I have to tell you that I’m trying my best. Even though some days feel like an obstacle course as I try to hit all my marks, I’ve gotten the hang of this time-management thing and coordinated my days to remember when everything closes, when the buses leave, and dozens of other things that exist within your linear time frame. But life is starting to feel like everything is scheduled from morning to night. There is no spontaneity, and no time to even go to the washroom without throwing everything off. There is no joy going about the day when you feel like time is literally whipping us to get from one place to the next in a maze of never-ending meetings and obligations.

I know not all of this is your fault. After all, you aren’t spatially extended and your hourglass simply keeps track of our world. It’s your job to remind us that we can’t do everything we’d like. Stacks of books and endless YouTube videos are there for us to choose from, not to consume in its entirety. Then again, that works both ways. Sorry, but I haven’t learned how to juggle multiple things while balancing a rubber ball. It may look manageable but handling a full-time course load and job search leaves almost anyone spent.

It also doesn’t help that daylight “saving” time is hitting us now. And I don’t really see what I’m saving when I lose an hour of sleep. Especially when we get up during cold mornings, which are now once again dark. Yes, it’s nice to have 25 hours in a day that one time in the fall, but it hardly seems worth it when you ask for it back in a few short months.

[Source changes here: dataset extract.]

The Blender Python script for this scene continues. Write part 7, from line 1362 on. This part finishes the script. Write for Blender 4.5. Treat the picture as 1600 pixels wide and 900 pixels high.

With all this talk of mental stress, I have begun to feel that it’s not me, it’s actually you. Even as we do most things “on time” the people whom we inevitably disappoint only see failures, not attempts to bend space-time as we race against your clock. I know there’s nothing you can do, and you’d say it’s out of your hands, but just be glad we can’t switch places. As we calculate the years in our youth and maximum number of seconds in any given lifetime, please show us some respect. You’re a hard taskmaster, and when you’re finally done with us all that’s left is to meet the one in the big black cloak with the big scythe.